Endeavours towards a sustainable existence at a time when most of us are used to living in the most unsustainable ways will have to first redefine values underlying every institution that has so far dominated the project of Modernity for Humanity. This is not to say that we need to favour every step that takes us away from technology, rational belief system and global orientation the primary contributions of Modernity , it just implies that the very worldview of Sustainable life on earth presupposes a, rethinking a, social reconstruction of the ways that we have implemented modernity into our lives and into our society.
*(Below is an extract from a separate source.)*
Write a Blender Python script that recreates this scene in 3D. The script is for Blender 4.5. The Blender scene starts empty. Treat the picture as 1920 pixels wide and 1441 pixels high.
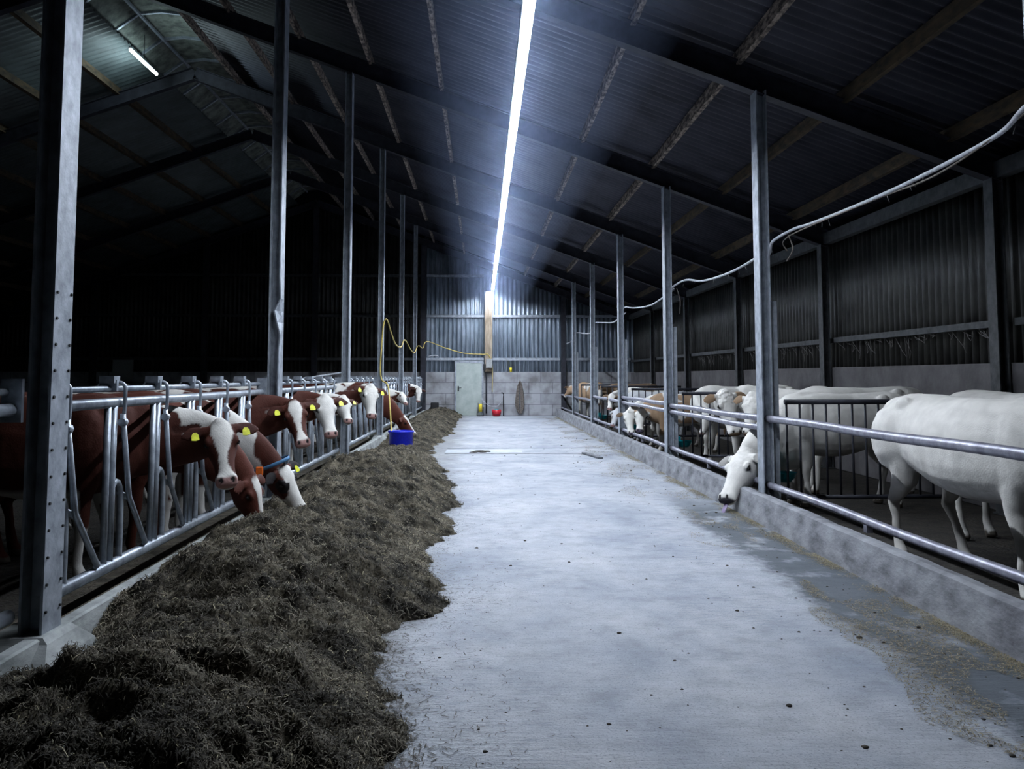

The first step in this would be to unearth the challenges in constructing a shared vision of sustainability as an universal concern transcending fractured interests of local/global, developed/developing, eco-centrism/anthro-pocentrism etc . In constructing this vision we need to make a note that in debating polarities we may be losing precious time which could be used to accrue the maximum benefits from what we know to be the greatest boon of modern life namely Science and Technology, Rational value system, Democratic governance, economic and social affluence, Universal Justice etc
If sustainability has to reign as a shared vision and dominant world view we need to engage in it from a bottom up approach that involves individuals in their private consciousness ,in reconstructing values that are privately imbibed through a consciouness that has begun to rethink values of growth and its meaning. Agenda’s and political forum of governance that pride themselves as agents of socio-political control is too narrow a platform to implement a world view that is so vast, diverse ,profound and all-encompassing . In order to do so Education both primary and Higher is of vital importance because it is only through education and Research that social restructuring is possible at the most fundamental level.